··· Entries shown ···
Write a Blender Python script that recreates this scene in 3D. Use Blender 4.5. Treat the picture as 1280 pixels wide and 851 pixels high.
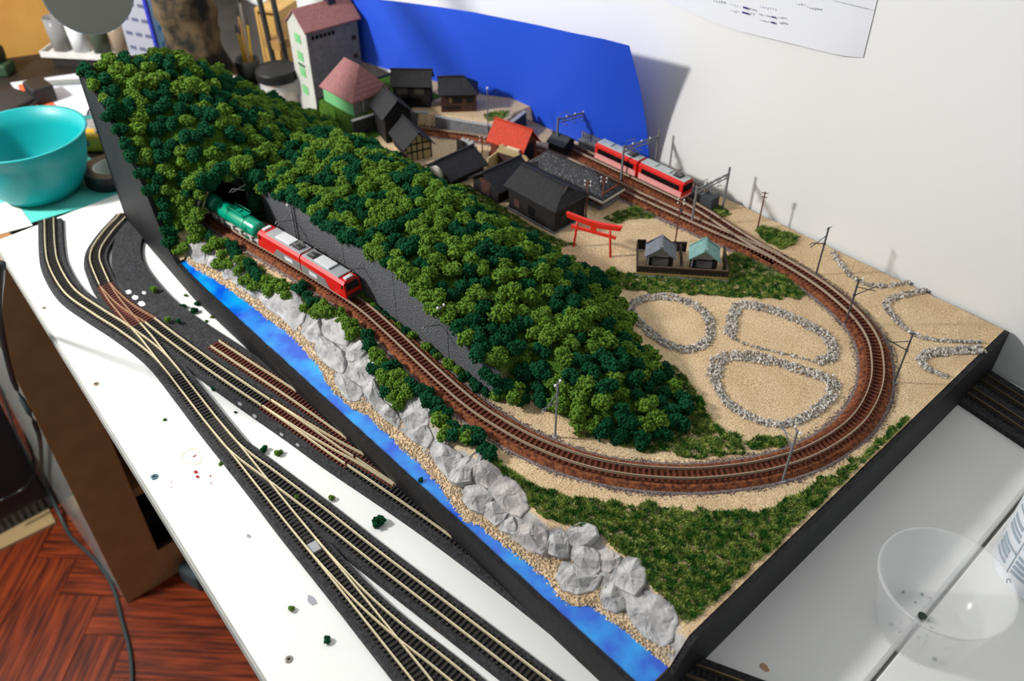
···
··· Entries shown ···
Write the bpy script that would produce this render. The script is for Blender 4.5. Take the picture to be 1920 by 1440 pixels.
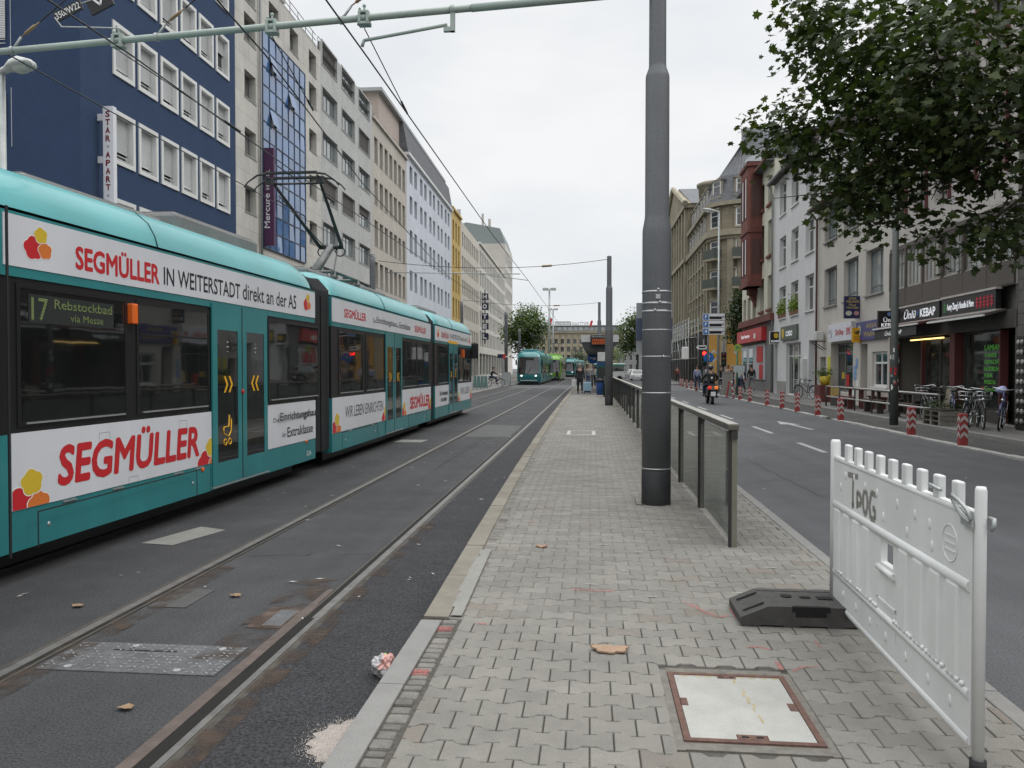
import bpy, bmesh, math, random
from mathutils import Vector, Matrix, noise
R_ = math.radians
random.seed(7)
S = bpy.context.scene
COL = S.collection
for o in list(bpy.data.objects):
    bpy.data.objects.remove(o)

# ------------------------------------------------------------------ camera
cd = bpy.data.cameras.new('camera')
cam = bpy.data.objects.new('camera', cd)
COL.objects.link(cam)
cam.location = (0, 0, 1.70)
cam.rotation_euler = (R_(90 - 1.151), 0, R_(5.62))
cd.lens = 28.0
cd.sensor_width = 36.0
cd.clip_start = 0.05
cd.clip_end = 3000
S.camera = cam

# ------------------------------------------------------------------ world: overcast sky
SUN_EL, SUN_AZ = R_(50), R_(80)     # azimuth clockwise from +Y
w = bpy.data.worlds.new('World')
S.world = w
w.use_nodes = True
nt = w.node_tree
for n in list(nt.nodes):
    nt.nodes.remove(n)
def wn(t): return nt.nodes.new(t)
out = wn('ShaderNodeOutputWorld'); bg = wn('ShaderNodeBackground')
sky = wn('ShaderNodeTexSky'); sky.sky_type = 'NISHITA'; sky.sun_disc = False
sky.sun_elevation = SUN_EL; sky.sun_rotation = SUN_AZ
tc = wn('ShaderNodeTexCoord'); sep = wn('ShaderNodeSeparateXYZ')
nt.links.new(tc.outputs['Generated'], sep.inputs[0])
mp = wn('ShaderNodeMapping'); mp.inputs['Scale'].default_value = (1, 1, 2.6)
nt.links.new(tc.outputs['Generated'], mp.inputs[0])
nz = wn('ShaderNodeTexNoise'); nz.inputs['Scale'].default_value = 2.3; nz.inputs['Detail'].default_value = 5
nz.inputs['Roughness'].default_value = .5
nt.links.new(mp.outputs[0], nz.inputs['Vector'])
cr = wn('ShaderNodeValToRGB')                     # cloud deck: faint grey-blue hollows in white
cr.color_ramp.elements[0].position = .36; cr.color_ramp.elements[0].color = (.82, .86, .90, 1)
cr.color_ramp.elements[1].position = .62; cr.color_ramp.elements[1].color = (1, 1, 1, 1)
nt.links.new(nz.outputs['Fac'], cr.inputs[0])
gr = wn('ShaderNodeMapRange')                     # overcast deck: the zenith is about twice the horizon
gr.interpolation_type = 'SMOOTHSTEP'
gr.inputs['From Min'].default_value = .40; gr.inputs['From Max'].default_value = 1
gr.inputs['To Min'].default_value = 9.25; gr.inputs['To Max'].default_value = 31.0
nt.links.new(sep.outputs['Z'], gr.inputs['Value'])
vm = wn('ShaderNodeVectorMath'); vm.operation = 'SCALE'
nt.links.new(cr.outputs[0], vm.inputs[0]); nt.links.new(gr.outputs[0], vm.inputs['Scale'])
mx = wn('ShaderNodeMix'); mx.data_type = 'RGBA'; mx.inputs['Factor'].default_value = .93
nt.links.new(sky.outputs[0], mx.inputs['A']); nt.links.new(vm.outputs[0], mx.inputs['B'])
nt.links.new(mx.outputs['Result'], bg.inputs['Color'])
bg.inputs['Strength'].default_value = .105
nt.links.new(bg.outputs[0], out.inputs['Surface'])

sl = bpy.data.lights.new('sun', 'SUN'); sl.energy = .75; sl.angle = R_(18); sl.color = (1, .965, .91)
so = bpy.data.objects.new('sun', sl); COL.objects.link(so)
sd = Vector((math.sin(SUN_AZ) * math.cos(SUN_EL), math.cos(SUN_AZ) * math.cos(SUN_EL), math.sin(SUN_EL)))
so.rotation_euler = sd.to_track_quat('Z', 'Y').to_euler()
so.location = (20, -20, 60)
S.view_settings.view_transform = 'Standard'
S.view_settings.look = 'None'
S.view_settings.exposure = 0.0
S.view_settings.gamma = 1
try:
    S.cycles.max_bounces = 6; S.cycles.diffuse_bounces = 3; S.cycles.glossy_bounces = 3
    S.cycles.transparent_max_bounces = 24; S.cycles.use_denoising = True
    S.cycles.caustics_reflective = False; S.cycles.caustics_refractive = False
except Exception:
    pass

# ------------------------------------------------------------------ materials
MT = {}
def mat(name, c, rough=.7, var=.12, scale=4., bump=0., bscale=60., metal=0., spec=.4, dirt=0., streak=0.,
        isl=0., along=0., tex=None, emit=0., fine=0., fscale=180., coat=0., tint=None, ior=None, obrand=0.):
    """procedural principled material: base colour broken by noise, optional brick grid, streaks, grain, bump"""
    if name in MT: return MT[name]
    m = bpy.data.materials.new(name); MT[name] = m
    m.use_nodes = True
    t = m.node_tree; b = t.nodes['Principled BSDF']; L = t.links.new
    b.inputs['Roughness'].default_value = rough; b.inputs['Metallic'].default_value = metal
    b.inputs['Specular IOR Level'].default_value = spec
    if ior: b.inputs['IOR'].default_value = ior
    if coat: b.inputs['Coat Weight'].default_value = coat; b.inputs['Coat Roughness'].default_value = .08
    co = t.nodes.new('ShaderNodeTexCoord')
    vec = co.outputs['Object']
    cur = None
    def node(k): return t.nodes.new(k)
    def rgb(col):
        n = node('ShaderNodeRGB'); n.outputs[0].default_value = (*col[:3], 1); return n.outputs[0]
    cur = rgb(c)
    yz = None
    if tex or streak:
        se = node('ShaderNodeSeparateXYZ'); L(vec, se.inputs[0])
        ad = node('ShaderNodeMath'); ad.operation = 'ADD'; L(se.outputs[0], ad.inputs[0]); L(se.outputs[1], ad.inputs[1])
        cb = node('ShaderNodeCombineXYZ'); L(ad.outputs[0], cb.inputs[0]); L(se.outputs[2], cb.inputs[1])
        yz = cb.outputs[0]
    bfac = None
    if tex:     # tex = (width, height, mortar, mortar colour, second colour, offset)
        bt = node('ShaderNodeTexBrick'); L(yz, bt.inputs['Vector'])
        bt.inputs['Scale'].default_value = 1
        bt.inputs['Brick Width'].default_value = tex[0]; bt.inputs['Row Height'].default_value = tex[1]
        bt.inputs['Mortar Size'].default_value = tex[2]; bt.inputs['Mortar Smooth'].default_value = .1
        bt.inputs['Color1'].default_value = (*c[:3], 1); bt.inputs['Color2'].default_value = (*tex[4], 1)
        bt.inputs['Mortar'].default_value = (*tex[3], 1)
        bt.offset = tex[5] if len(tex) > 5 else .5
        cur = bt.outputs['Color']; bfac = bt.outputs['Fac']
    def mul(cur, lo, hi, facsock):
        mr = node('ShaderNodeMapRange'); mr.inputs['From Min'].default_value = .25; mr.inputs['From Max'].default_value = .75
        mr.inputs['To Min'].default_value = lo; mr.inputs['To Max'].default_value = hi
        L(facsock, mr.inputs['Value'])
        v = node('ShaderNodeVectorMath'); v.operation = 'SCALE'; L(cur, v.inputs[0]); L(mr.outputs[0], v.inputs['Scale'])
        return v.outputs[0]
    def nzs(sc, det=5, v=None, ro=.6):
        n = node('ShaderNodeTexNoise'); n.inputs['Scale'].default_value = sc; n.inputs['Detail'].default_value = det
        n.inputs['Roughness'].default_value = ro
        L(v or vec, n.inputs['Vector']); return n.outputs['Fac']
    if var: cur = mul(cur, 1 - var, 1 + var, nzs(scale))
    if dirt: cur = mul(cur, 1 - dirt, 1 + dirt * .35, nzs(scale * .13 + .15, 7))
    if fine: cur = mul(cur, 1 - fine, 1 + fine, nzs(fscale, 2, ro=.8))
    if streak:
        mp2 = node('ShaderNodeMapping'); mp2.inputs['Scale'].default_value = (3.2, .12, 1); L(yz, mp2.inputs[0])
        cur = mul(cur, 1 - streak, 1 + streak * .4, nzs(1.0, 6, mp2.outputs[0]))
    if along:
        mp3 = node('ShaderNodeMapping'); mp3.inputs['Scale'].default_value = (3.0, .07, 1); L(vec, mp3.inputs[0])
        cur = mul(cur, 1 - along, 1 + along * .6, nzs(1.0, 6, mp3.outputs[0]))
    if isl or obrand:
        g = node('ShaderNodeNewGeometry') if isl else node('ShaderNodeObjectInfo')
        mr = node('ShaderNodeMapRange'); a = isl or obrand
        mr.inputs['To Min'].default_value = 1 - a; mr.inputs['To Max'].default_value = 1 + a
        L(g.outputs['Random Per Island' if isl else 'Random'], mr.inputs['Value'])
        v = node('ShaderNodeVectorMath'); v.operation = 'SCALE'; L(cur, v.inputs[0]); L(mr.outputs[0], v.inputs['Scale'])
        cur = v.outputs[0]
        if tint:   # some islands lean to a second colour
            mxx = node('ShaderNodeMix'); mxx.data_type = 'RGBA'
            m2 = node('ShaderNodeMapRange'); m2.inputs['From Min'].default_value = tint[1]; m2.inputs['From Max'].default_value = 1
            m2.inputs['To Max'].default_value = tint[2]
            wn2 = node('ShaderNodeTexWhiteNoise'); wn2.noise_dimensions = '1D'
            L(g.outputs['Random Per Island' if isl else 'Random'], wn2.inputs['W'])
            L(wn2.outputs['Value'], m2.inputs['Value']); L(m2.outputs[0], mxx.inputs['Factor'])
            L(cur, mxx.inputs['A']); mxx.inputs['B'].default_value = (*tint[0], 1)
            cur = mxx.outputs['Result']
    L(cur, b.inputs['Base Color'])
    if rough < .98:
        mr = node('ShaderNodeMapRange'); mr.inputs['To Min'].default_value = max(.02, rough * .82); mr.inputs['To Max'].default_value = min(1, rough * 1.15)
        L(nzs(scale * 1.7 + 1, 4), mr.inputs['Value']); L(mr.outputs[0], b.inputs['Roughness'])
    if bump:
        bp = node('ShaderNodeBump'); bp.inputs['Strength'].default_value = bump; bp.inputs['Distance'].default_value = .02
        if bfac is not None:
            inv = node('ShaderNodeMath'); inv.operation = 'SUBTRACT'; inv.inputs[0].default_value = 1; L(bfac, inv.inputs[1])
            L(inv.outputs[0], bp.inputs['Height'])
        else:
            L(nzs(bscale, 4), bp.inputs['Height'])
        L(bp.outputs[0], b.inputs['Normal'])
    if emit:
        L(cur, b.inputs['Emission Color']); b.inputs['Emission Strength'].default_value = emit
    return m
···
## Goal
Omit all pictures and repeat exactly the lines from the one containing "Write the bpy" through the one containing "S.camera = cam", ends included, with nothing added.

## Full response
Write the bpy script that would produce this render. The script is for Blender 4.5. Take the picture to be 1920 by 1440 pixels.
import bpy, bmesh, math, random
from mathutils import Vector, Matrix, noise
R_ = math.radians
random.seed(7)
S = bpy.context.scene
COL = S.collection
for o in list(bpy.data.objects):
    bpy.data.objects.remove(o)

# ------------------------------------------------------------------ camera
cd = bpy.data.cameras.new('camera')
cam = bpy.data.objects.new('camera', cd)
COL.objects.link(cam)
cam.location = (0, 0, 1.70)
cam.rotation_euler = (R_(90 - 1.151), 0, R_(5.62))
cd.lens = 28.0
cd.sensor_width = 36.0
cd.clip_start = 0.05
cd.clip_end = 3000
S.camera = cam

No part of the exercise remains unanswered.